Очень важно, что Гюго увидел и подчеркнул созидающую роль Конвента, который в обстановке войны, окруженный врагами, действующими и внутри города, и за его стенами, обдумывал в то же время проект народного просвещения, создавал начальные школы, занимался вопросом улучшения больниц. «Очищая революцию, Конвент одновременно выковывал цивилизацию… В том самом котле, где кипел террор, сгущалось также бродило прогресса. Сквозь хаос мрака, сквозь стремительный бег туч пробивались мощные лучи света, равные силой извечным законам природы. Лучи, и поныне освещающие горизонт, сияли и будут сиять во веки веков на небосводе народов, и один такой луч зовется справедливостью, а другие — терпимостью, добром, разумом, истиной, любовью» (11, 165).

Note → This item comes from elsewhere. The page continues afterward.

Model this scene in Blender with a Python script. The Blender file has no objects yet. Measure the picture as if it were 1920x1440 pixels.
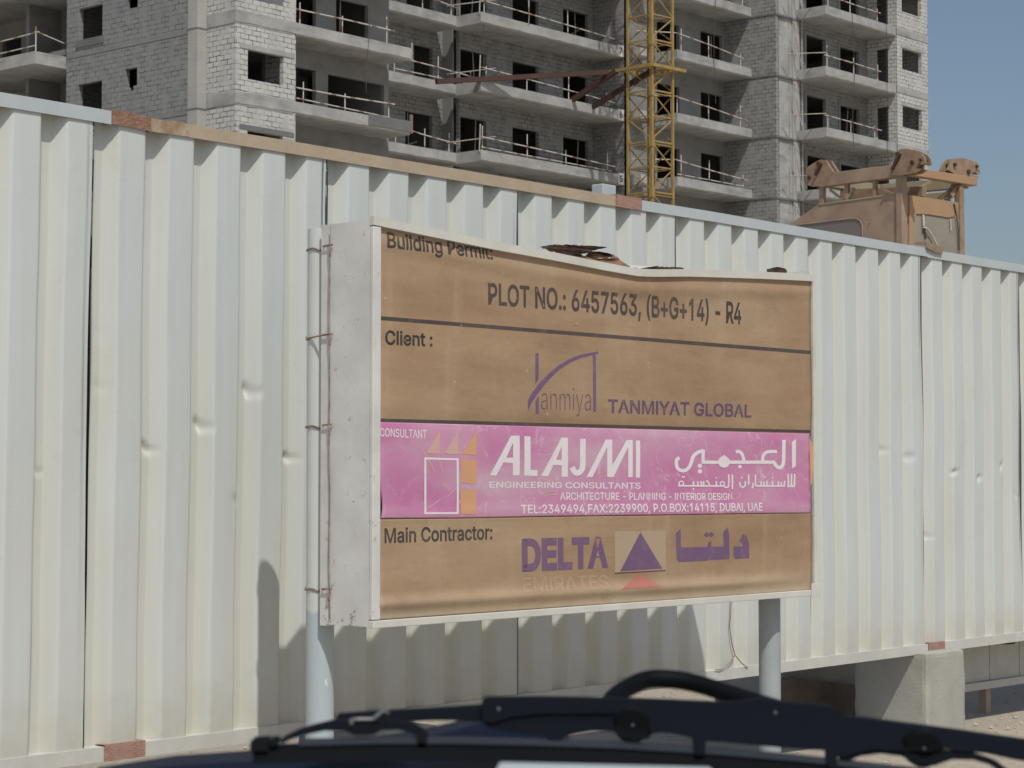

Рисуя вечные, с его точки зрения, завоевания Великой французской революции, Гюго разделял иллюзии философов XVIII в., которые подготовили эту революцию, мечтая о пришествии «царства разума». Может быть, нигде более явственно не сказалась преемственность между веком просвещения и романтизмом Гюго, чем в этой трактовке революции 1789–1794 гг. Подобно философам-просветителям, Гюго не увидел ее буржуазной ограниченности (как не увидел он и нового характера пролетарской революции в Парижской коммуне). Не следует ждать от пего постижения материальных законов общественного развития, приводящих к революционным взрывам. Гюго свойственно, скорее, идеалистическое представление о революциях, как о явлениях, ниспосланных провидением. Сквозь исторические события, сквозь «пламень страстей» и постоянные схватки партий (монтаньяров, жирондистов, фельянов, модерантистов, террористов, якобинцев и других) он стремится усмотреть «неукротимую и необъятно огромную идею», которая проносится во мраке, «как дуновение с небес». Стихийные катастрофы — «ураганы», как говорит Гюго, — «дело Неведомого», они имеют своего «могущественного сочинителя» — бога: «…извечно безоблачная синева тверди не страшится таких ураганов. Над революциями, как звездное небо над грозами, сияют Истина и Справедливость» (11, 170).